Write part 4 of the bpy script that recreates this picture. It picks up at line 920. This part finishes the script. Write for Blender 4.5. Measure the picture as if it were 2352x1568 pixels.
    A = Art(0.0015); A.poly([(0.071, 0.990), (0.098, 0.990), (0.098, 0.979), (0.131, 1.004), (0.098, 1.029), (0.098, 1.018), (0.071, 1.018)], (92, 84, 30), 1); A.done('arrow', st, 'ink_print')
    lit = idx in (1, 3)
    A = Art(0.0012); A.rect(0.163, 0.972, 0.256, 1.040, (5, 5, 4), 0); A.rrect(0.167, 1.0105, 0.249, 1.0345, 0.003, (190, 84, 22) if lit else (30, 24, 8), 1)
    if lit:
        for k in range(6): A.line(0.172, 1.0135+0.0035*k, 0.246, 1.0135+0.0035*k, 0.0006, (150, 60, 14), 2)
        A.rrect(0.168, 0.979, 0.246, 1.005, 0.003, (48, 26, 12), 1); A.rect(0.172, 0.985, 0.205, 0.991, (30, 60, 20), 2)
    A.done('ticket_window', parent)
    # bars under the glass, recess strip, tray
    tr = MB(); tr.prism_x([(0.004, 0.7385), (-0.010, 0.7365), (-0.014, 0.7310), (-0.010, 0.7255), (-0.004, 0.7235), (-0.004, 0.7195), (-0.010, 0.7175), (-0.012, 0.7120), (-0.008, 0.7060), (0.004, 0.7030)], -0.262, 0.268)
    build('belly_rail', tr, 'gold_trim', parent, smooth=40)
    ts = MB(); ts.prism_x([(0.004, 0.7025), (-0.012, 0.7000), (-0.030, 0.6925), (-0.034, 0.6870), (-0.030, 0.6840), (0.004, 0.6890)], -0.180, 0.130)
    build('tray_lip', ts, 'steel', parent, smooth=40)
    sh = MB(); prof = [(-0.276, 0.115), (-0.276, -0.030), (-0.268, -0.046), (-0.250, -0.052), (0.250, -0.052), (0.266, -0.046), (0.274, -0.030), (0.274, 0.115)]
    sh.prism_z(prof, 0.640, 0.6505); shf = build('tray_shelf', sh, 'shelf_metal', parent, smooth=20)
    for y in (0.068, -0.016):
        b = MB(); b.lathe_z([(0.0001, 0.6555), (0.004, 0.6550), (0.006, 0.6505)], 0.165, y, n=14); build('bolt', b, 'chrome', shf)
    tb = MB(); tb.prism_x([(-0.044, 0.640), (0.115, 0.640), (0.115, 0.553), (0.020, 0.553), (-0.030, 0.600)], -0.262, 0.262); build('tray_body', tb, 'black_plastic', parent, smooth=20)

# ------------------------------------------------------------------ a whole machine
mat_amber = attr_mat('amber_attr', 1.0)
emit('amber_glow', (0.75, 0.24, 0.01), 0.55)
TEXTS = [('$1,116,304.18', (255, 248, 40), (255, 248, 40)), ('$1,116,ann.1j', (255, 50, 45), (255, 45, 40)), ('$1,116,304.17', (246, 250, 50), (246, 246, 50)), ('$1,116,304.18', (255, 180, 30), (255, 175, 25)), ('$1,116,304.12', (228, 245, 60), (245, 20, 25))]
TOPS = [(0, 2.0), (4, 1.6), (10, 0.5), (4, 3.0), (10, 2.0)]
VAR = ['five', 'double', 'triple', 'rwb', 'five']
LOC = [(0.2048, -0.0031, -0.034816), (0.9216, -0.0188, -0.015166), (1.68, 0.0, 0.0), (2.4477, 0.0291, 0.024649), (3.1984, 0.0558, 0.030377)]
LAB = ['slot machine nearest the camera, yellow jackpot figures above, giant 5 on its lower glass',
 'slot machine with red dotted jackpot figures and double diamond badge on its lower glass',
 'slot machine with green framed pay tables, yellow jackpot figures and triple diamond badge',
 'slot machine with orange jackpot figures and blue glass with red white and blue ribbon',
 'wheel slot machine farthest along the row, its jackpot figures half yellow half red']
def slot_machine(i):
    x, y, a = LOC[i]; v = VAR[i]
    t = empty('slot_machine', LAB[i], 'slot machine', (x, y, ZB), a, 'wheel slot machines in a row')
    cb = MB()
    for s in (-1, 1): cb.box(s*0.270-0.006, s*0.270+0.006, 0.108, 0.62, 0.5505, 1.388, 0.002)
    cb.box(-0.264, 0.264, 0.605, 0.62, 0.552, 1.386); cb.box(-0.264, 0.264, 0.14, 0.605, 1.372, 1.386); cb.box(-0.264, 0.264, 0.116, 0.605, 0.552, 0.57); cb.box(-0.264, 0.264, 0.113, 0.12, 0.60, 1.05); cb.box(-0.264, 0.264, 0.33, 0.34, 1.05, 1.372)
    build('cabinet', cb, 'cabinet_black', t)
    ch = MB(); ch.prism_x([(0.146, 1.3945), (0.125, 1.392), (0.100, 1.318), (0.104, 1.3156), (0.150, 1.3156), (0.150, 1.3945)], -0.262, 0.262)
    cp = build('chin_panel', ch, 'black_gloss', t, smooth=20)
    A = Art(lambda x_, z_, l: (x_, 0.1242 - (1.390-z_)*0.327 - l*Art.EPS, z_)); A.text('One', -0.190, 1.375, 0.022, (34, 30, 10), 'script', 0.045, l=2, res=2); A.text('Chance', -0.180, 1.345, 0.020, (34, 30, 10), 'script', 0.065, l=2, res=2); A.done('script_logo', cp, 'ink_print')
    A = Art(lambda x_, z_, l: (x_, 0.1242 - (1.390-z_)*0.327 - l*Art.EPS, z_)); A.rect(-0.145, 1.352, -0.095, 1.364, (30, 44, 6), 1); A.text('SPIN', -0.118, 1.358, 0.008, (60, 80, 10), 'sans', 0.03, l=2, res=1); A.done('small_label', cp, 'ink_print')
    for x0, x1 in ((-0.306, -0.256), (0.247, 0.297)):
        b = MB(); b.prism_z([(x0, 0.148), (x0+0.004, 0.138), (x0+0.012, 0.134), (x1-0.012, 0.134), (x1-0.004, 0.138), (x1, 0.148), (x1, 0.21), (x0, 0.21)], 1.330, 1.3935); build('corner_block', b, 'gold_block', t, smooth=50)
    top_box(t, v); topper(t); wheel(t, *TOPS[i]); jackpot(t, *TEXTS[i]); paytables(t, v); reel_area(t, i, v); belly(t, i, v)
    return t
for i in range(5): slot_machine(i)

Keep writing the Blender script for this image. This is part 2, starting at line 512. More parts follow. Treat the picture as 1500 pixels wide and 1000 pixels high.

◆ ◆ ◆ ◆ ◆ ◆ ◆

▸ **WORK TO DO**
Type out all of the material again, word for word.

▸ **EXPECTED ANSWER**
Write part 4 of the bpy script that recreates this picture. It picks up at line 920. This part finishes the script. Write for Blender 4.5. Measure the picture as if it were 2352x1568 pixels.
    A = Art(0.0015); A.poly([(0.071, 0.990), (0.098, 0.990), (0.098, 0.979), (0.131, 1.004), (0.098, 1.029), (0.098, 1.018), (0.071, 1.018)], (92, 84, 30), 1); A.done('arrow', st, 'ink_print')
    lit = idx in (1, 3)
    A = Art(0.0012); A.rect(0.163, 0.972, 0.256, 1.040, (5, 5, 4), 0); A.rrect(0.167, 1.0105, 0.249, 1.0345, 0.003, (190, 84, 22) if lit else (30, 24, 8), 1)
    if lit:
        for k in range(6): A.line(0.172, 1.0135+0.0035*k, 0.246, 1.0135+0.0035*k, 0.0006, (150, 60, 14), 2)
        A.rrect(0.168, 0.979, 0.246, 1.005, 0.003, (48, 26, 12), 1); A.rect(0.172, 0.985, 0.205, 0.991, (30, 60, 20), 2)
    A.done('ticket_window', parent)
    # bars under the glass, recess strip, tray
    tr = MB(); tr.prism_x([(0.004, 0.7385), (-0.010, 0.7365), (-0.014, 0.7310), (-0.010, 0.7255), (-0.004, 0.7235), (-0.004, 0.7195), (-0.010, 0.7175), (-0.012, 0.7120), (-0.008, 0.7060), (0.004, 0.7030)], -0.262, 0.268)
    build('belly_rail', tr, 'gold_trim', parent, smooth=40)
    ts = MB(); ts.prism_x([(0.004, 0.7025), (-0.012, 0.7000), (-0.030, 0.6925), (-0.034, 0.6870), (-0.030, 0.6840), (0.004, 0.6890)], -0.180, 0.130)
    build('tray_lip', ts, 'steel', parent, smooth=40)
    sh = MB(); prof = [(-0.276, 0.115), (-0.276, -0.030), (-0.268, -0.046), (-0.250, -0.052), (0.250, -0.052), (0.266, -0.046), (0.274, -0.030), (0.274, 0.115)]
    sh.prism_z(prof, 0.640, 0.6505); shf = build('tray_shelf', sh, 'shelf_metal', parent, smooth=20)
    for y in (0.068, -0.016):
        b = MB(); b.lathe_z([(0.0001, 0.6555), (0.004, 0.6550), (0.006, 0.6505)], 0.165, y, n=14); build('bolt', b, 'chrome', shf)
    tb = MB(); tb.prism_x([(-0.044, 0.640), (0.115, 0.640), (0.115, 0.553), (0.020, 0.553), (-0.030, 0.600)], -0.262, 0.262); build('tray_body', tb, 'black_plastic', parent, smooth=20)

# ------------------------------------------------------------------ a whole machine
mat_amber = attr_mat('amber_attr', 1.0)
emit('amber_glow', (0.75, 0.24, 0.01), 0.55)
TEXTS = [('$1,116,304.18', (255, 248, 40), (255, 248, 40)), ('$1,116,ann.1j', (255, 50, 45), (255, 45, 40)), ('$1,116,304.17', (246, 250, 50), (246, 246, 50)), ('$1,116,304.18', (255, 180, 30), (255, 175, 25)), ('$1,116,304.12', (228, 245, 60), (245, 20, 25))]
TOPS = [(0, 2.0), (4, 1.6), (10, 0.5), (4, 3.0), (10, 2.0)]
VAR = ['five', 'double', 'triple', 'rwb', 'five']
LOC = [(0.2048, -0.0031, -0.034816), (0.9216, -0.0188, -0.015166), (1.68, 0.0, 0.0), (2.4477, 0.0291, 0.024649), (3.1984, 0.0558, 0.030377)]
LAB = ['slot machine nearest the camera, yellow jackpot figures above, giant 5 on its lower glass',
 'slot machine with red dotted jackpot figures and double diamond badge on its lower glass',
 'slot machine with green framed pay tables, yellow jackpot figures and triple diamond badge',
 'slot machine with orange jackpot figures and blue glass with red white and blue ribbon',
 'wheel slot machine farthest along the row, its jackpot figures half yellow half red']
def slot_machine(i):
    x, y, a = LOC[i]; v = VAR[i]
    t = empty('slot_machine', LAB[i], 'slot machine', (x, y, ZB), a, 'wheel slot machines in a row')
    cb = MB()
    for s in (-1, 1): cb.box(s*0.270-0.006, s*0.270+0.006, 0.108, 0.62, 0.5505, 1.388, 0.002)
    cb.box(-0.264, 0.264, 0.605, 0.62, 0.552, 1.386); cb.box(-0.264, 0.264, 0.14, 0.605, 1.372, 1.386); cb.box(-0.264, 0.264, 0.116, 0.605, 0.552, 0.57); cb.box(-0.264, 0.264, 0.113, 0.12, 0.60, 1.05); cb.box(-0.264, 0.264, 0.33, 0.34, 1.05, 1.372)
    build('cabinet', cb, 'cabinet_black', t)
    ch = MB(); ch.prism_x([(0.146, 1.3945), (0.125, 1.392), (0.100, 1.318), (0.104, 1.3156), (0.150, 1.3156), (0.150, 1.3945)], -0.262, 0.262)
    cp = build('chin_panel', ch, 'black_gloss', t, smooth=20)
    A = Art(lambda x_, z_, l: (x_, 0.1242 - (1.390-z_)*0.327 - l*Art.EPS, z_)); A.text('One', -0.190, 1.375, 0.022, (34, 30, 10), 'script', 0.045, l=2, res=2); A.text('Chance', -0.180, 1.345, 0.020, (34, 30, 10), 'script', 0.065, l=2, res=2); A.done('script_logo', cp, 'ink_print')
    A = Art(lambda x_, z_, l: (x_, 0.1242 - (1.390-z_)*0.327 - l*Art.EPS, z_)); A.rect(-0.145, 1.352, -0.095, 1.364, (30, 44, 6), 1); A.text('SPIN', -0.118, 1.358, 0.008, (60, 80, 10), 'sans', 0.03, l=2, res=1); A.done('small_label', cp, 'ink_print')
    for x0, x1 in ((-0.306, -0.256), (0.247, 0.297)):
        b = MB(); b.prism_z([(x0, 0.148), (x0+0.004, 0.138), (x0+0.012, 0.134), (x1-0.012, 0.134), (x1-0.004, 0.138), (x1, 0.148), (x1, 0.21), (x0, 0.21)], 1.330, 1.3935); build('corner_block', b, 'gold_block', t, smooth=50)
    top_box(t, v); topper(t); wheel(t, *TOPS[i]); jackpot(t, *TEXTS[i]); paytables(t, v); reel_area(t, i, v); belly(t, i, v)
    return t
for i in range(5): slot_machine(i)

Keep writing the Blender script for this image. This is part 2, starting at line 512. More parts follow. Treat the picture as 1500 pixels wide and 1000 pixels high.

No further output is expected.